Lettera43: “Scaglia, difesa a fumetti”
Per il quotidiano online, diretto da Paolo Madron, l’ebook sul fondatore di Fastweb è ciò che “ogni imputato vorrebbe sventolare sul web e, perché no, far circolare pure in tribunale”
“Addio ai vecchi sistemi di difesa, arringhe chilometriche e squadre di avvocati a caccia di cavilli”. Inizia così l’articolo che Adelaide Pierucci di Lettera43, il nuovo quotidiano online diretto da Paolo Madron, dedica all’ebook sul “caso Scaglia”. È un libretto online “che ogni imputato vorrebbe sventolare sul web e, perché no, far circolare pure in tribunale. Semplice, diretto, colorato, poche parole, quelle giuste. Ventotto pagine più allettanti di un fumetto”. Continua Pierucci: “Naturalmente dell’ebook, scritto ad hoc sul web dal 23 novembre data della prima udienza del processo, non è l’imputato che se ne occupa in prima persona ma un blog che porta il suo nome”. Per Vincino, l’autore delle vignette, “è stata una scommessa, a quanto pare vinta.
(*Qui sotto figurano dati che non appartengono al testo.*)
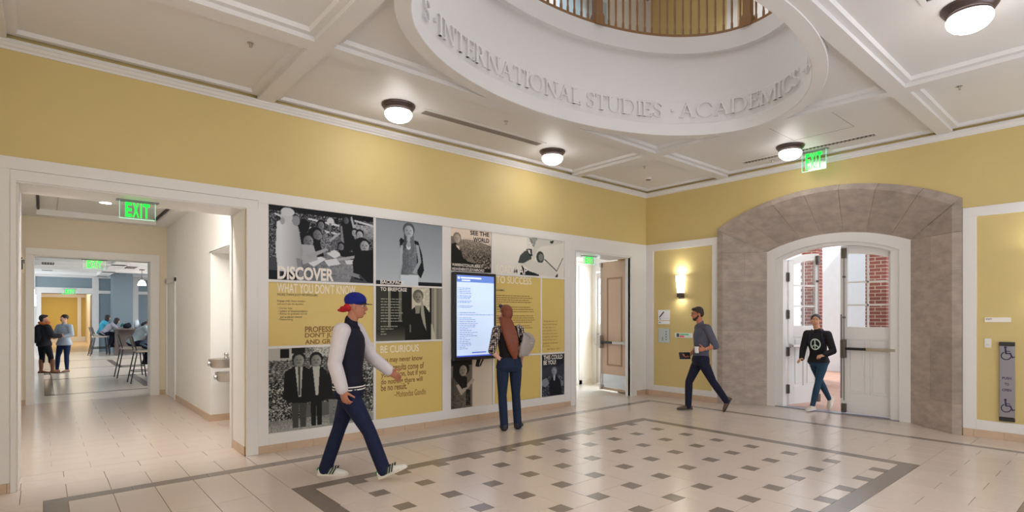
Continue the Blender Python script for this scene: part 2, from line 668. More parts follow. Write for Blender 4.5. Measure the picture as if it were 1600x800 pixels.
def skirting(name, pts_axis, fixed, lo, hi, proud, z1, step, sgn=-1):
    """skirting of single stone tiles; pts_axis 'x': runs along X at Y=fixed"""
    root = None
    q = lo
    k = 0
    back = MB()
    if pts_axis == 'x': back.box(lo, hi, fixed, fixed + sgn * proud * .5, 0, z1 - .003)
    else: back.box(fixed, fixed + sgn * proud * .5, lo, hi, 0, z1 - .003)
    root = struct(back, name, M['grout'])
    while q < hi - .01:
        e = min(q + step, hi)
        b = MB()
        if pts_axis == 'x': b.box(q + .0012, e - .0012, fixed, fixed + sgn * proud, 0, z1)
        else: b.box(fixed, fixed + sgn * proud, q + .0012, e - .0012, 0, z1)
        b.build('skirting_tile', M['base_tile'], root, bevel=.0015)
        q = e
        k += 1
    return root


skirting('baseboard_left', 'x', W, 1.82, DX0 - .1, .026, .087, .305)
skirting('baseboard_back', 'x', W, XW, OPX0 - .04, .026, .087, .305)
skirting('baseboard_right', 'y', XR, YAC + 1.78, W - .03, .026, .10, .305)
skirting('baseboard_front', 'y', XR, -1.2, YAC - 1.79, .026, .10, .305)
skirting('baseboard_reveal', 'y', OPX1, W + .03, W + TH - .05, .014, .1, .305)
b = MB(); b.box(DX1 + .13, XR - .026, W - .026, W, 0, .1)
struct(b, 'baseboard_corner', M['base_tile'])

# white framing of the arch wall
t = MB()
x0, x1 = XR - PR, XR + .002


def ty(a, b, z0, z1):
    t.box(x0, x1, a, b, z0, z1)


ty(YAC + 1.78, W - PR, 2.86, ZB)
ty(YAC + 1.78, YAC + 1.90, .10, 2.86)
ty(6.645, W - PR, .10, 2.86)
ty(YAC + 1.90, 6.645, .10, .205)
ty(-1.2, YAC - 1.785, 2.87, ZB)
ty(1.52, YAC - 1.785, .10, 2.87)
ty(-1.2, 1.52, .10, .225)
struct(t, 'trim_4', M['white'], bevel=.0025)

# ------------------------------------------------------------------ ceiling: panels, beams, stepped edges, crown
CX, CY = 4.41, 3.475
EA, EB = 2.37, 1.43         # opening of the drum
RA, RB = 2.50, 1.585        # outer edge of the ring


def ell(a, b, k, n):
    q = 2 * pi * k / n
    return CX + a * math.cos(q), CY + b * math.sin(q)


XB = [(-.40, -.23), (1.80, 1.97), (6.85, 7.02), (XR - .055, XR + .3)]
YB = [(-1.75, -1.58), (1.765, 1.935), (5.01, 5.20), (W - .055, W + .3)]
cp = MB()
bx0, bx1, by0, by1 = 1.95, 6.87, 1.90, 5.05
zt = ZP + .12
cp.box(XW - .1, bx0, YS - .1, W + .2, ZP, zt)
cp.box(bx1, XR + .3, YS - .1, W + .2, ZP, zt)
cp.box(bx0, bx1, YS - .1, by0, ZP, zt)
cp.box(bx0, bx1, by1, W + .2, ZP, zt)
# slab with elliptical hole
N = 96
inner, outer = [], []
for k in range(N):
    q = 2 * pi * k / N
    c, s = math.cos(q), math.sin(q)
    inner.append((CX + (EA + .05) * c, CY + (EB + .05) * s))
    sx = ((bx1 - CX) if c > 0 else (CX - bx0)) / max(abs(c), 1e-6)
    sy = ((by1 - CY) if s > 0 else (CY - by0)) / max(abs(s), 1e-6)
    r = min(sx, sy)
    outer.append((CX + r * c, CY + r * s))
cp.rings([[(*p, ZP) for p in outer], [(*p, ZP) for p in inner], [(*p, zt) for p in inner], [(*p, zt) for p in outer]], cap=False, closed=True)
ceiling = struct(cp, 'ceiling', M['ceil'])
bm_ = MB()
for a, b in XB[:3]:
    bm_.box(a, b, YS, YB[0][0], ZS, ZP + .01)
    for k in range(3): bm_.box(a, b, YB[k][0], YB[k + 1][0] + (.01 if k == 2 else 0), ZS, ZP + .01)
xs = [XW] + [q for ab in XB[:3] for q in ab] + [XR - .055]
for a, b in YB[:3]:
    for k in range(0, len(xs) - 1, 2): bm_.box(xs[k], xs[k + 1], a, b, ZS, ZP + .01)
bm_.build('ceiling_beams', M['ceil'], ceiling)
# stepped inner edges of every coffer
LED = .062


def ledge(mb, x0, x1, y0, y1, z=4.062):
    mb.rings([[(x0, y0, z), (x1, y0, z), (x1, y1, z), (x0, y1, z)],
              [(x0 + LED, y0 + LED, z), (x1 - LED, y0 + LED, z), (x1 - LED, y1 - LED, z), (x0 + LED, y1 - LED, z)],
              [(x0 + LED + .012, y0 + LED + .012, ZP), (x1 - LED - .012, y0 + LED + .012, ZP), (x1 - LED - .012, y1 - LED - .012, ZP), (x0 + LED + .012, y1 - LED - .012, ZP)],
              [(x0, y0, ZP), (x1, y0, ZP), (x1, y1, ZP), (x0, y1, ZP)]], cap=False, closed=True)


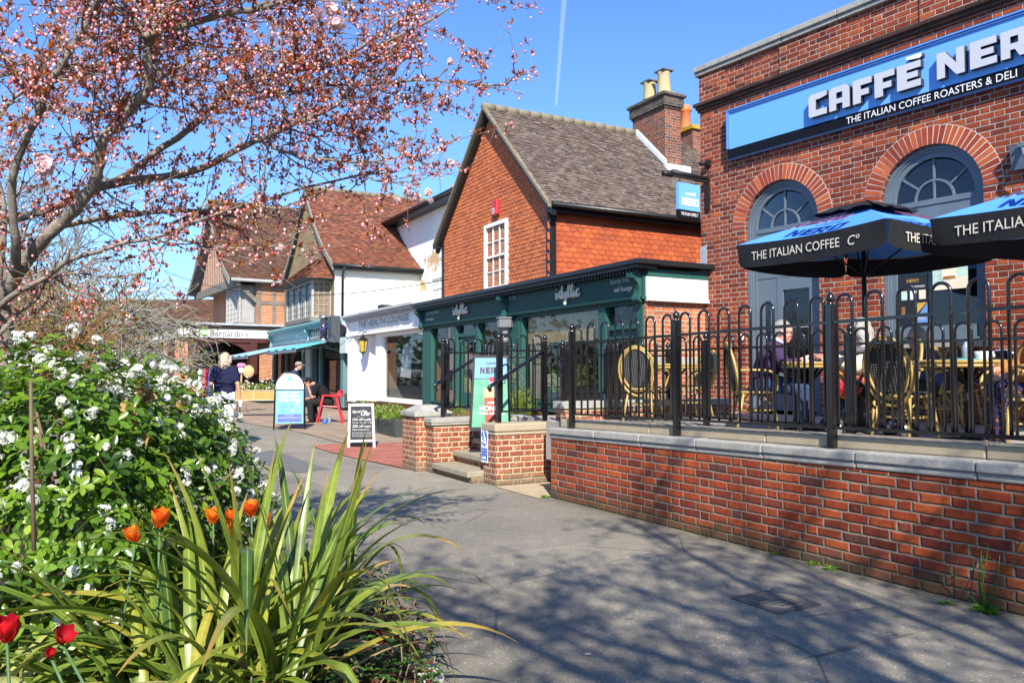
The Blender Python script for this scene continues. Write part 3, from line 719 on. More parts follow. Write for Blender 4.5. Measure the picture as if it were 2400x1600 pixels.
# block letters: outlines on a unit grid (x right, y up)
def cc(pts, cut): return pts
GL = {
 'C': [[(.06, 0), (.9, 0), (.9, .27), (.36, .27), (.36, .73), (.55, .73), (.9, .80), (.9, 1), (.12, 1), (0, .88), (0, .07)]],
 'A': [[(0, 0), (.33, 0), (.33, .27), (.62, .27), (.62, 0), (.95, 0), (.95, .85), (.80, 1), (.12, 1), (0, .90)], [(.34, .48), (.34, .74), (.62, .74), (.62, .48)]],
 'F': [[(0, 0), (.36, 0), (.36, .30), (.72, .30), (.72, .55), (.36, .55), (.36, .73), (.86, .73), (.86, 1), (0, 1)]],
 'E': [[(0, 0), (.86, 0), (.86, .27), (.36, .27), (.36, .38), (.76, .38), (.76, .62), (.36, .62), (.36, .73), (.86, .73), (.86, 1), (0, 1)]],
 'N': [[(0, 0), (.30, 0), (.30, .55), (.72, 0), (1.02, 0), (1.02, 1), (.72, 1), (.72, .45), (.30, 1), (0, 1)]],
 'R': [[(0, 0), (.33, 0), (.33, .28), (.50, .28), (.66, 0), (1.02, 0), (.80, .32), (.95, .40), (.95, .88), (.83, 1), (0, 1)], [(.34, .50), (.34, .75), (.62, .75), (.62, .50)]],
 'O': [[(.1, 0), (.9, 0), (1, .1), (1, .9), (.9, 1), (.1, 1), (0, .9), (0, .1)], [(.34, .27), (.34, .73), (.66, .73), (.66, .27)]]}
def glyph_mesh(ch):                                  # filled polygon with its hole, triangulated
    bm = bmesh.new(); eds = []
    for loop in GL[ch]:
        vs = [bm.verts.new((x, y, 0)) for x, y in loop]
        eds += [bm.edges.new((vs[i], vs[(i + 1) % len(vs)])) for i in range(len(vs))]
    bmesh.ops.triangle_fill(bm, use_beauty=True, edges=eds)
    bm.verts.index_update(); v = [(q.co.x, q.co.y) for q in bm.verts]; f = [tuple(q.index for q in p.verts) for p in bm.faces]; bm.free()
    return v, f
GM = {k: glyph_mesh(k) for k in GL}
def block_letter(ch, o, right, up, w, h, depth, parent, mats, back=0, name="letter"):
    right, up = Vector(right).normalized(), Vector(up).normalized(); nrm = right.cross(up); o = Vector(o); m = MB()
    v, f = GM[ch]; mx = max(x for x, y in v)
    T = lambda x, y, z: o + right * (x / mx * w) + up * (y * h) + nrm * z
    def fixed(F):
        a, b, c = [v[q] for q in F[:3]]
        return F if (b[0] - a[0]) * (c[1] - a[1]) - (b[1] - a[1]) * (c[0] - a[0]) > 0 else F[::-1]
    m.cur = 0; m.add([T(x, y, depth) for x, y in v], [fixed(q) for q in f])
    m.cur = 1
    for L in GL[ch]:
        n = len(L); m.add([T(x, y, back) for x, y in L] + [T(x, y, depth) for x, y in L], [(i, (i + 1) % n, n + (i + 1) % n, n + i) for i in range(n)])
    return m.build(name, mats, parent)
M_LETF = plain("raised letter white", (.46, .47, .52), .5, .03, 3)
M_LSIDE = plain("letter side", (.03, .03, .035), .5)
def nero_x(px, py=250): return (lambda r: r)(None)
def n_at(px, py, d=-.2):                             # where a picture point meets the plane of the letters
    r = ray(px, py); v = N.v; k = (d + N.o.dot(v)) / (r.x * v.x + r.y * v.y); p = Vector((0, 0, CAM_H)) + r * k
    q = p - N.o; return q.dot(N.u), p.z
LET = [('C', 1893, 1938), ('A', 1941, 1992), ('F', 1997, 2044), ('F', 2048, 2098), ('E', 2101, 2160), ('N', 2195, 2264), ('E', 2273, 2340), ('R', 2346, 2419), ('O', 2430, 2510)]
lb_, lt_ = 5.17, 5.50
for ch, xa, xb in LET:
    a0, a1 = n_at(xa, 200)[0], n_at(xb, 200)[0]
    block_letter(ch, N.P(a0, -.101, lb_), N.u, Z, (a1 - a0) * .95, lt_ - lb_, .085, fs_, [M_LETF, M_LSIDE])
aE = n_at(2122, 200)[0], n_at(2160, 200)[0]
m = MB(); q = [(aE[0], 5.585), (aE[0] + .02, 5.545), (aE[1] - .03, 5.525), (aE[1], 5.545), (aE[1], 5.585)]
m.cur = 1; m.prism([N.P(a, -.185, z) for a, z in q], N.v * .084); m.cur = 0; m.add([N.P(a, -.1855, z) for a, z in q], [(0, 1, 2, 3, 4)]); m.build("accent", [M_LETTER, M_LSIDE], fs_)
a0, a1 = n_at(1984, 280, -.1)[0], n_at(2384, 170, -.1)[0]
text("THE ITALIAN COFFEE ROASTERS & DELI", N.P(a0, -.1045, 4.955), N.u, Z, a1 - a0, .095, M_LETTER, fs_, ext=.002)

# hanging sign on its bracket
hs = thing("hanging_sign", "small blue cafe sign hanging from a black wall bracket", "sign", N.P(.1, -.5, 3.6))
HA = .17                                             # the sign board stands out from the wall at this point of the front
V = Fr((N.P(HA, 0, 0).x, N.P(HA, 0, 0).y), (-N.v.x, -N.v.y), 1)   # a runs out from the wall
m = MB(); m.fb(V, 0.001, .04, -.035, .035, 4.2, 4.74); m.fb(V, .04, .98, -.02, .02, 4.65, 4.69); m.tube([V.P(.05, 0, 4.72), V.P(.86, 0, 4.72)], .04, 10); m.tube([V.P(.90, -.04, 4.66), V.P(1.10, -.04, 4.66)], .045, 10)
m.build("bracket", M_BLACK, hs)
b0, b1, bz0, bz1 = .24, .74, 4.0, 4.57
m = MB(); m.fb(V, b0, b1, -.03, .03, bz0 + .13, bz1); pnl = m.build("panel", M_SKYBLUE, hs)
m = MB(); m.fb(V, b0, b1, -.031, .031, bz0, bz0 + .1295); m.build("black_foot", M_NAVY, hs)
for a in (b0 + .06, b1 - .06): m = MB(); m.tube([V.P(a, 0, bz1), V.P(a, 0, 4.66)], .008, 6); m.build("hanger", M_BLACK, hs)
sd = -V.u; nrm = sd.cross(Z); on = .032 if nrm.dot(V.v) > 0 else -.032
text("CAFFÈ", V.P(b1 - .15, on, 4.37), sd, Z, .24, .065, M_LETTER, hs, ext=.002, bold=.02)
for ch, x in zip("NERO", (0, .107, .205, .30)):
    block_letter(ch, V.P(b1 - .06 - x, on * 1.0, 4.20), sd, Z, .088, .13, .006, hs, [M_LETTER, M_LSIDE])
text("THE ITALIAN COFFEE Cº", V.P(b1 - .05, on, 4.04), sd, Z, .40, .05, M_LETTER, hs, ext=.002, bold=.01)
# small wall fittings
cm = thing("security_camera", "small black camera on the cafe corner above the hanging sign", "camera", N.P(.19, -.05, 5.0))
m = MB(); m.fb(N, .16, .24, -.07, -.001, 4.93, 5.03); m.build("mount", M_BLACK, cm)
m = MB(); m.tube([N.P(.2, -.07, 4.99), N.P(.13, -.17, 4.96)], [.035, .03], 8); m.tube([N.P(.17, -.004, 4.93), N.P(.165, -.004, 4.8), N.P(.15, -.004, 4.74)], .006, 5); m.build("lens_housing", M_BLACK, cm)
fl = thing("floodlight", "grey floodlight with metal bracket on the cafe wall at the picture edge", "lamp", N.P(5.1, -.2, 4.0))
m = MB(); m.prism([N.P(4.90, d, z) for d, z in ((-.002, 3.86), (-.10, 3.86), (-.16, 4.14), (-.002, 4.18))], N.u * .42); m.build("housing", plain("floodlight grey", (.10, .13, .17), .4), fl)
m = MB(); m.tube([N.P(5.02, -.12, 4.16), N.P(5.08, -.22, 4.0), N.P(5.14, -.2, 3.88)], .022, 8); m.fb(N, 5.0, 5.36, -.19, -.17, 4.10, 4.13); m.build("bracket", M_GREYP, fl)
m = MB(); m.lathe([(.0, 0), (.02, 0), (.03, .03), (.03, .07), (.02, .1), (0, .1)], N.P(.86, -.03, 1.99), 10); wl2 = m.build("wall_sensor", M_WHITE); tag(wl2, "small white sensor beside the cafe door frame", "sensor")
lf = MB(); lf.prism([N.P(-.01, -.012, 3.02), N.P(.12, -.012, 3.1), N.P(.12, -.012, 3.62), N.P(-.01, -.012, 3.6)], N.v * .01); lf.quad(N.P(-.3, -.25, 3.18), N.P(.1, -.012, 3.08), N.P(.1, -.012, 3.3), N.P(-.05, -.05, 3.34))
lf.build("lead_flashing", M_LEAD, cafe)
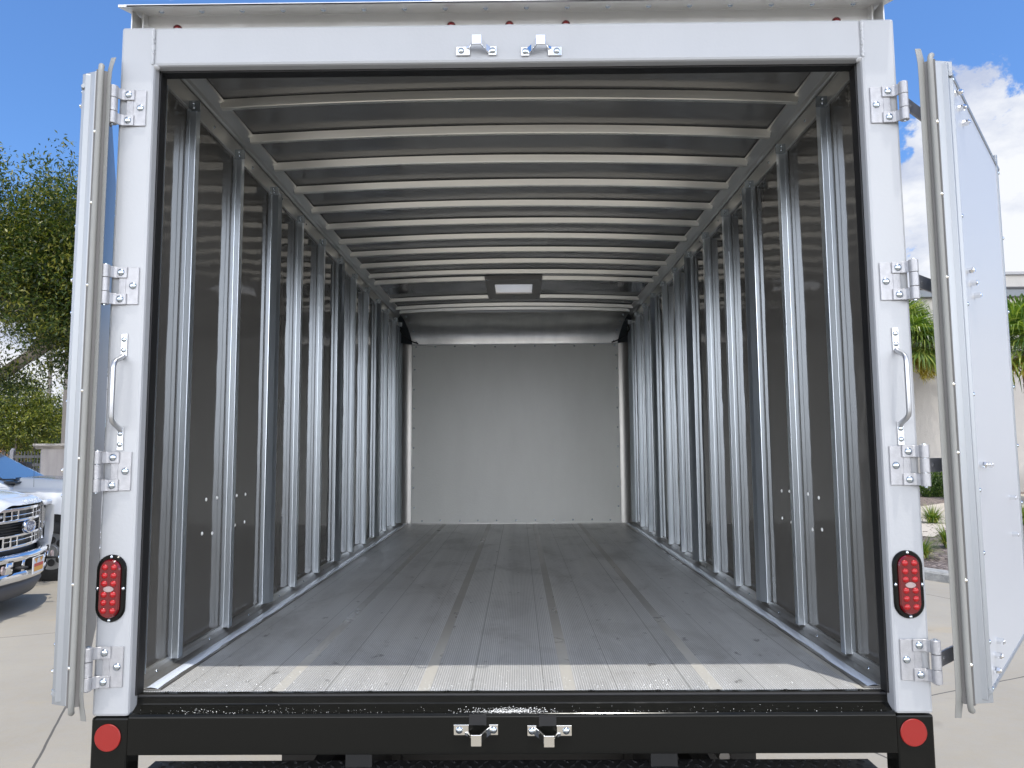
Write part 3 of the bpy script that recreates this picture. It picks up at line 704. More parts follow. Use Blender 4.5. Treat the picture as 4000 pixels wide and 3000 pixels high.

Ha chiuso il libretto con uno schizzo che lo raffigura con una grossa penna sulla spalla e una targa «disegnatore a difesa». Le sue battute, a torto o a ragione, strappano risate”.
Ma intanto Scaglia – si legge ancora – “resta dentro (prima in carcere e poi ai domiciliari con possibilità di affacciarsi al balcone della sua casa in Val d’Aosta) dopo 276 giorni di carcere preventivo: il blog conta giorni, ore, minuti e secondi”. Il tema della reiterazione del reato (uno dei tre cardini della custodia cautelare in carcere, viene così liquidato: «Siccome prove contro Scaglia ancora non ne hanno… Hanno il terrore che le trovi prima Scaglia che loro». “Per i fan di Scaglia – conclude Pierucci – invece è tutto più semplice: l’accusa si regge tutta sul fatto che «Silvio Scaglia non poteva non sapere». Ma, a parere loro, «lui non sapeva nulla e per davvero”. Proprio così.
Parlando con svariate persone dell’ebook e in generale della vicenda di Scaglia, la reazione il più delle volte è “Beh.. ma se i magistrati l’hanno messo dentro vuol dire che qualcosa ha fatto..”.
Ora, questa è esattamente l’autorevolezza a priori che la categoria ha acquisito nel corso di degli ultimi 20 anni: per il fatto che un magistrato, per il fatto stesso che è un magistrato inquirente, promuove un’azione contro qualcuno, rende questo qualcuno colpevole di qualcosa. A prescindere, come direbbe Totò. E’ qualcosa di spaventoso e di alieno al diritto che mi fa rabbrividire, e che di fatto permette ai togaparty che il loro delirio di onnipotenza abbia un riscontro, senza che essi in qualche modo possano essere “puniti” per i loro errori. Non mi risulta che l’infallibilità dei magistrati inquirenti sia dogma (anzi!), ciononostante risultano essere più intoccabili del Papa; tutto questo grazie all’uso strumentale dei media (più volte esplicitamente dichiarato dagli stessi magistrati), che negli anni ha convinto la gente che quando questi signori si muovono lo fanno per giusta causa. Non è vero, ne abbiamo migliaia di esempi che vengono comunque taciuti, perché senza questo tipo di autorità a priori, i togaparty dovrebbero ricominciare a sudare per guadagnarsi la pagnotta. Invece è molto più semplice così: accuso, ergo sum.